How long does the World Cup marketing opportunity actually last?
The matches in Philadelphia run from June 14 through July 4, but the opportunity window is broader than just those three weeks. International visitors begin arriving in Philadelphia days before their matches and often stay days after. The fan festival and surrounding programming extend the energy well beyond individual match days. Additionally, the digital impressions, reviews, and word-of-mouth generated during the tournament will continue paying off for months — potentially years — as visitors return home and share their Philadelphia experience with their networks. A business that earns strong reviews and social buzz during the World Cup is building an asset that lasts far beyond the final whistle.
What's the most common mistake Philadelphia businesses make around a major event like this?
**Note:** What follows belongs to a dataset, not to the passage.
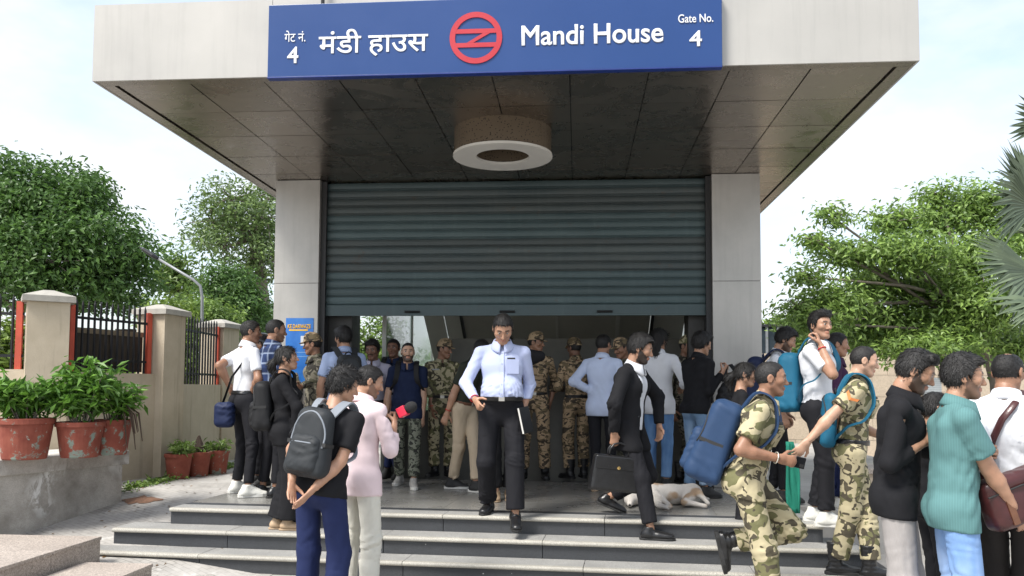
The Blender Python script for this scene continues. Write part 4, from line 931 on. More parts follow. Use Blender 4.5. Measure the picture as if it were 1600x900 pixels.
person('o_large', 'large man in pale blue shirt and black trousers stepping down the stairs', [(806, 7.12, LZ - 0.075, 172, 12), (764, 7.46, LZ, 188)], 1.82, 176, 0, 0, (-4, 36), ((818, 640, 0.02, 822, 606, -0.05), (742, 624, 0.26, 724, 604, 0.05)), 1, 'short', beard=0.12, hsc=1.08, fat=1.12, belly=0.05, top=dict(mat=C_PERI, sleeve='long', hem=0.065, g=0.014, amp=0.006), bottom=dict(mat=C_BLACKTR, knee=0.082, hem=0.078, waist=0.085, low=0.03), shoes='formal', belt=BLKLEATH, hands=('grip', 'point'), res=0.010)
person('p_woman', 'woman in black jacket raising a hand to her hair behind the large man', [(796, 8.35, LZ), (776, 8.3, LZ)], 1.63, 172, 0, 0, (-8, 4), ((808, 546, 0.06, 856, 578, 0.0), None), 0, 'long', female=True, top=dict(mat=C_BLACK, sleeve='long', hem=-0.12, g=0.014, collar=False), bottom=dict(mat=C_BLACK, knee=0.07, hem=0.07), shoes='tan')
person('q_soldier', 'soldier in tan camouflage with silver buckle facing the street, head turned right', [(852, 10.25, LZ, 172), (818, 10.25, LZ, 192)], 1.78, 178, 0, 0, (-70, 4), ((-0.10, 0.02, -0.48), (-0.10, 0.02, -0.48)), 2, 'crop', cap=CAMO_TAN, top=dict(mat=CAMO_TAN, sleeve='roll', hem=0.05, g=0.016), bottom=dict(mat=CAMO_TAN, knee=0.078, hem=0.075, loose=0.018), shoes='boot', belt=BLKLEATH)
person('r_soldier', 'soldier in tan camouflage and cap with his back to the street', [(890, 10.3, LZ, 320), (912, 10.4, LZ, 350)], 1.72, 335, 2, 0, (-15, 8), ((0.22, -0.05, -0.28), (0.22, -0.08, -0.28)), 3, 'crop', cap=CAMO_TAN, top=dict(mat=CAMO_TAN, sleeve='roll', hem=0.05, g=0.016), bottom=dict(mat=CAMO_TAN, knee=0.078, hem=0.075, loose=0.018), shoes='boot', belt=BLKLEATH)
person('s_bluehip', 'man in pale blue shirt with left hand on hip, seen from behind', [(930, 9.1, LZ, 10), (952, 9.15, LZ, 30)], 1.70, 18, 0, 0, (15, 6), ((926, 612, 0.0, 890, 592, 0.05), None), 2, 'short', top=dict(mat=C_PALEBL, sleeve='long', hem=-0.13, g=0.018, amp=0.006), bottom=BK, shoes='tan')
person('t_soldier', 'soldier in camouflage cap facing left between the pale blue shirt and the black suit', [(968, 9.9, LZ), (984, 9.9, LZ)], 1.70, 225, 0, 0, (10, 12), skin=2, hair='crop', mous=0.8, cap=CAMO_TAN, top=dict(mat=CAMO_DULL, sleeve='long'), bottom=dict(mat=CAMO_DULL), shoes='boot')
person('u_suit', 'bearded man in black suit and white shirt striding down with a briefcase', [(944, 7.5, LZ, 92, 22), (1016, 6.98, LZ - RI, 98)], 1.75, 116, 5, 0, (-20, 16), ((1030, 664, -0.2, 1026, 622, -0.25), (960, 676, 0.20, 962, 622, 0.25)), 1, 'thick', beard=0.95, hsc=1.07, top=dict(mat=C_WHITE), jacket=dict(mat=C_BLACK, hem=-0.20, open=0.075, g=0.024), bottom=dict(mat=C_BLACKTR, knee=0.074, hem=0.066), shoes='formal', hands=('relax', 'grip'), res=0.012)
person('v_longhair', 'long haired man in white shirt and blue jeans with his back to the street', [(1016, 9.3, LZ, 15), (1040, 9.2, LZ, 30)], 1.76, 22, 0, 0, (12, 4), ((0.20, -0.02, -0.24), (0.16, 0.06, -0.30)), 1, 'long', top=dict(mat=C_PALEBL if False else C_WHITE, sleeve='roll', hem=-0.14, g=0.018, amp=0.006), bottom=dict(mat=C_JEAN, knee=0.066, hem=0.06), shoes='black')
person('w_soldier', 'soldier in dull camouflage and cap standing behind the black shirt by the right pillar', [(1062, 9.95, LZ), (1080, 9.95, LZ)], 1.74, 150, 0, 0, (-15, 6), (None, None), 2, 'crop', mous=0.8, cap=CAMO_GREEN, top=dict(mat=CAMO_DULL, sleeve='long', hem=-0.02), bottom=dict(mat=CAMO_DULL), shoes='boot', belt=BLKLEATH)
person('x_blackjeans', 'man in black shirt and pale jeans lifting a black bag by the right pillar', [(1076, 8.65, LZ, 50), (1100, 8.5, LZ, 70)], 1.68, 55, 4, 0, (10, 10), ((1120, 590, -0.25, 1112, 625, -0.2), (1128, 584, 0.05, 1112, 628, 0.12)), 1, 'curly', top=dict(mat=C_BLACK, sleeve='long', hem=-0.08, g=0.016), bottom=dict(mat=C_JEANM, knee=0.066, hem=0.062), shoes='black', hands=('hold', 'hold'))
person('y_soldier', 'soldier in khaki green camouflage striding right with a navy backpack and phone', [(1096, 5.75, 0, 92, 78, 0.34), (1204, 5.4, 0, 95)], 1.76, 104, 13, 0, (-6, 4), ((-0.06, 0.04, -0.50), (1216, 716, 0.22, 1140, 694, 0.24)), 2, 'crop', beard=0.15, top=dict(mat=CAMO_GREEN, sleeve='short', hem=-0.12, g=0.020, sl=1.12), bottom=dict(mat=CAMO_GREEN, knee=0.084, hem=0.08, loose=0.02), shoes='boot', belt=BLKLEATH, hands=('relax', 'hold'), fat=1.0, res=0.0105, pel=(-0.02, 0, 0.0))
person('z_darkwoman', 'woman with dark tied hair partly hidden behind the soldier with the navy backpack', [(1152, 7.15, LZ - RI, 100), (1166, 7.1, LZ - RI, 100)], 1.47, 95, 0, 0, (5, 6), (None, None), 1, 'tied', female=True, top=dict(mat=C_BLACK, sleeve='long', collar=False), bottom=BK, shoes='black')
person('ba_white', 'man in white shirt with navy backpack looking down beside the right pillar', [(1204, 8.3, LZ, 95), (1222, 8.2, LZ, 95)], 1.72, 108, 3, 0, (-4, 24), (None, None), 1, 'thick', beard=0.8, top=dict(mat=C_WHITE, sleeve='short', hem=0.04), bottom=BK, shoes='black')
person('bb_phone', 'man in white polo with teal backpack holding a phone to his ear', [(1270, 7.05, LZ, 100), (1288, 6.78, LZ, 98)], 1.75, 124, 0, 0, (26, 0), (None, (1283, 541, 0.20, 1296, 604, 0.28)), 1, 'quiff', mous=0.8, beard=0.12, top=dict(mat=C_WHITE, hem=0.03, g=0.016), bottom=dict(BK, knee=0.07, hem=0.064), shoes='white', hands=('relax', 'hold'), palm=(None, V(0.8, -0.3, 0.1)), res=0.012)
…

Waiting. The businesses that consistently underperform during mega-events are the ones that assume the foot traffic will simply find them — that being located in a host city is enough. It isn't. The visitors coming to Philadelphia have unlimited options and very limited time. They're going to the businesses that show up in their searches, have strong reviews, look compelling in their photos, and give them a reason to choose one block over another. That visibility is built intentionally, in advance. By the time the fans are walking down Broad Street, the marketing work should already be done.
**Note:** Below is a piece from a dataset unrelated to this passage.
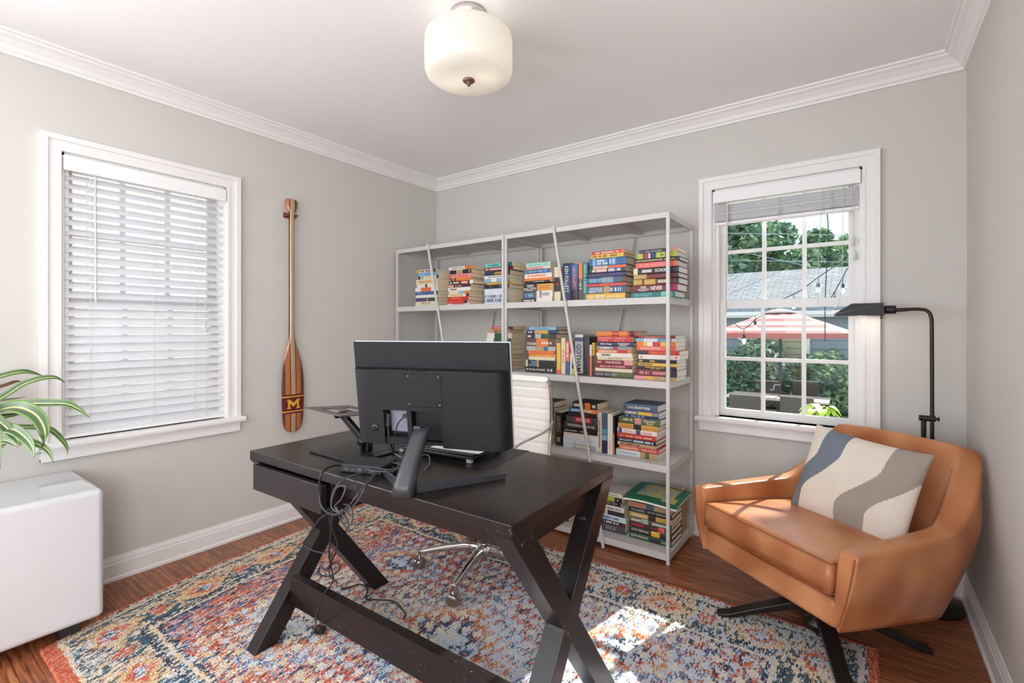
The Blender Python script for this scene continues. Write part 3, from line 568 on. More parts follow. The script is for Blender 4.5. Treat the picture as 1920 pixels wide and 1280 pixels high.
# ---------------------------------------------------------------- rug
def rug():
    NX, NY = 1150, 780
    rs = np.random.RandomState(5)
    def vn(x, y, seed):
        r = np.random.RandomState(seed).rand(256, 256)
        xi = np.floor(x).astype(int); yi = np.floor(y).astype(int); fx = x-xi; fy = y-yi; fx = fx*fx*(3-2*fx); fy = fy*fy*(3-2*fy)
        g = lambda a, b: r[a % 256, b % 256]
        return (g(xi, yi)*(1-fx)+g(xi+1, yi)*fx)*(1-fy)+(g(xi, yi+1)*(1-fx)+g(xi+1, yi+1)*fx)*fy
    LX, LY = 2.70, 1.83
    xs = (np.arange(NX)+.5)/NX*LX; ys = (np.arange(NY)+.5)/NY*LY
    X, Y = np.meshgrid(xs, ys)
    # wobble of the weave
    Xw = X+.010*(vn(X*9, Y*9, 1)-.5); Yw = Y+.012*(vn(X*9, Y*9, 2)-.5)+.010*(vn(X*60, Y*14, 3)-.5)
    d = np.minimum(np.minimum(Xw, LX-Xw), np.minimum(Yw, LY-Yw))
    pal = np.array([lin(c) for c in [(222, 212, 194), (196, 204, 214), (38, 58, 82), (52, 88, 104), (72, 108, 148), (188, 76, 46), (206, 112, 86), (208, 168, 116), (206, 146, 128)]])
    CRM, PAL, NAV, TEA, BLU, RST, COR, OCH, PNK = range(9)
    K = np.full(X.shape, CRM)
    s1 = np.clip((vn(X*170, Y*44, 10)*.62+vn(X*330, Y*110, 9)*.38-.5)*1.25+.5, 0, 1); s2 = vn(X*330, Y*140, 11); big = vn(X*2.2, Y*2.2, 12)*.6+vn(X*5, Y*5, 13)*.4; med = vn(X*16, Y*13, 14)
    # field
    fld = d > .315
    side = np.clip((X-.9)/1.2, 0, 1)            # the pattern fades to pale blue towards the right
    K = np.where(fld, np.where(s1*.6+med*.4 > .46+.07*side, COR, np.where(s2 > .55, PAL, PNK)), K)
    K = np.where(fld & (s1 > .66), RST, K)
    K = np.where(fld & (vn(X*190, Y*50, 15) > .69), NAV, K)
    K = np.where(fld & (vn(X*150, Y*36, 25) > .72), BLU, K)
    # large medallions: stepped lozenges
    def loz(cx, cy, rx, ry):
        q = np.abs(np.floor((Xw-cx)/.018)*.018)/rx+np.abs(np.floor((Yw-cy)/.018)*.018)/ry; return q
    for cx, cy, rx, ry in ((.82, .62, .30, .26), (1.36, .93, .42, .36), (1.9, .75, .30, .26), (.78, 1.22, .26, .22), (1.95, 1.28, .28, .22)):
        q = loz(cx, cy, rx, ry); j = (s1-.5)*.22+(s2-.5)*.2
        K = np.where(fld & (q+j < 1), np.where(s2 > .45, BLU, PAL), K); K = np.where(fld & (q+j < .80), np.where(s1 > .5, PAL, COR), K)
        K = np.where(fld & (q+j < .62), np.where(s1 > .45, RST, OCH), K); K = np.where(fld & (q+j < .40), np.where(s1 > .42, NAV, BLU), K); K = np.where(fld & (q+j < .2), PAL, K)
    # rows of small pale crosses
    gx = np.mod(Xw+.028*np.mod(np.floor(Yw/.066), 2), .056)-.028; gy = np.mod(Yw, .066)-.033
    cr = ((np.abs(gx) < .007) & (np.abs(gy) < .021)) | ((np.abs(gy) < .009) & (np.abs(gx) < .018))
    K = np.where(fld & cr & (big > .36), np.where(med > .5, PAL, CRM), K)
    # border
    bd = (d <= .315) & (d > .045)
    j = (s1-.5)*.5+(s2-.5)*.35
    along = np.where(np.minimum(Xw, LX-Xw) < np.minimum(Yw, LY-Yw), Yw, Xw)
    ph = np.mod(along, .36)/.36*2*PI; dd = d-.18
    K = np.where(bd, np.where(s1 > .56, TEA, np.where(s2 > .7, OCH, CRM)), K)
    q = np.abs(np.mod(along, .36)-.18)/.135+np.abs(dd)/.095+.18*(med-.5)
    K = np.where(bd & (q+j*.9 < 1.12) & (s1 > .4), NAV, K); K = np.where(bd & (q+j*.8 < .95), np.where(s2 > .42, CRM, OCH), K); K = np.where(bd & (q+j*.8 < .55), np.where(s1 > .42, RST, COR), K); K = np.where(bd & (q+j*.8 < .3), np.where(s1 > .5, TEA, PAL), K)
    q2 = np.abs(dd-.07*np.sin(ph*1.0+PI/2)); K = np.where(bd & (q > 1.15) & (q2+j*.02 < .014), TEA, K)
    q3 = np.sqrt(np.minimum(np.mod(along, .36), .36-np.mod(along, .36))**2/.05**2+dd**2/.05**2); K = np.where(bd & (q3+j*1.4 < .62), np.where(s2 > .4, COR, RST), K)
    for a, b_, k in ((.045, .062, CRM), (.062, .082, TEA), (.252, .268, NAV), (.285, .300, CRM), (.303, .318, NAV)):
        K = np.where((d > a) & (d <= b_) & (s2+s1 > .75), k, K)
    tr = (d > .268) & (d < .287); K = np.where(tr & (np.mod(along, .03) < .015), TEA, K)
    xl_ = Xw < .022; xr_ = (LX-Xw) < .034; yl_ = (Yw < .045) | (LY-Yw < .020)
    K = np.where(d <= .045, np.where(s1+s2 > 1.0, TEA, CRM), K)
    K = np.where(xl_ | xr_ | yl_, np.where(s2 > .72, PNK, np.where(s1 > .45, RST, COR)), K)
    right = (X > LX-.045)
    # wear: cream and pale yarn showing through
    wear = vn(X*260, Y*90, 30)*.45+vn(X*110, Y*26, 31)*.35+vn(X*3, Y*3, 32)*.2
    th = .635-.085*side
    K = np.where(~(xl_ | xr_ | yl_) & (wear > th), np.where(vn(X*4, Y*4, 33)+.45*(side-.45) > .5, PAL, CRM), K)
    warm = np.clip((vn(X*1.6, Y*1.6, 36)-.35)*2, 0, 1)*(d < .55)
    K = np.where((K == CRM) & (s2 > .55) & (warm > .5), OCH, K)
    col = pal[K]*.92+.08*np.array(lin((190, 168, 152)))
    col = col*(.84+.30*rs.rand(*X.shape))[..., None]
    # geometry: gently bowed left side, raised tufts
    xg = np.arange(NX+1)/NX; yg = np.arange(NY+1)/NY
    GX, GY = np.meshgrid(xg, yg); Yv = .415+GY*1.835
    xl = np.interp(Yv, [.415, .63, 1.09, 1.96, 2.25], [-2.47, -2.55, -2.655, -2.728, -2.745]); Xv = xl+GX*(.052-xl)
    Z = .0065+.0045*rs.rand(NY+1, NX+1)*np.minimum(1, 1); edge = (GX < .002) | (GX > .998) | (GY < .002) | (GY > .998); Z = np.where(edge, .0005, Z)
    co = np.stack([Xv, Yv, Z], -1).reshape(-1, 3).astype(np.float32)
    idx = (np.arange(NY)[:, None]*(NX+1)+np.arange(NX)[None, :]).reshape(-1); fc = np.stack([idx, idx+1, idx+NX+2, idx+NX+1], -1).astype(np.int32)
    me = bpy.data.meshes.new('rug'); me.vertices.add(len(co)); me.vertices.foreach_set('co', co.ravel())
    me.loops.add(fc.size); me.loops.foreach_set('vertex_index', fc.ravel()); me.polygons.add(len(fc)); me.polygons.foreach_set('loop_start', np.arange(0, fc.size, 4)); me.polygons.foreach_set('loop_total', np.full(len(fc), 4))
    me.update(calc_edges=True); me.validate()
    at = me.attributes.new('yarn', 'FLOAT_COLOR', 'FACE'); cc = np.concatenate([col.reshape(-1, 3), np.ones((len(fc), 1))], -1).astype(np.float32); at.data.foreach_set('color', cc.ravel())
    m = bpy.data.materials.new('rug_yarn'); m.use_nodes = True; t = m.node_tree; b = t.nodes['Principled BSDF']
    a = t.nodes.new('ShaderNodeAttribute'); a.attribute_name = 'yarn'; n = t.nodes.new('ShaderNodeTexNoise'); n.inputs['Scale'].default_value = 420; tc = t.nodes.new('ShaderNodeTexCoord')
    mr = t.nodes.new('ShaderNodeMapRange'); mr.inputs[3].default_value = .80; mr.inputs[4].default_value = 1.2; mxx = t.nodes.new('ShaderNodeMix'); mxx.data_type = 'RGBA'; mxx.blend_type = 'MULTIPLY'; mxx.inputs[0].default_value = 1
    t.links.new(tc.outputs['Object'], n.inputs['Vector']); t.links.new(n.outputs['Fac'], mr.inputs[0]); t.links.new(a.outputs['Color'], mxx.inputs[6]); t.links.new(mr.outputs[0], mxx.inputs[7]); t.links.new(mxx.outputs[2], b.inputs['Base Color'])
    b.inputs['Roughness'].default_value = .95; b.inputs['Specular IOR Level'].default_value = .1; me.materials.append(m)
    o = ob('rug', me); tag(o, 'large woven rug with faded oriental pattern in rust, blue and cream under the desk', 'rug')
rug()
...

How do I find the right marketing partner to help with this if I don't already have one?
Look for an agency or consultant with demonstrated experience in local SEO, paid digital, and content — and be direct about your timeline when you reach out. Ask them specifically what they can realistically execute in eight to ten weeks, what they'd prioritize first, and whether they have experience working with businesses during major events or high-traffic periods. A good marketing partner will give you honest answers about what's achievable and what isn't, rather than overpromising and underdelivering during the most important window your business may have seen in years.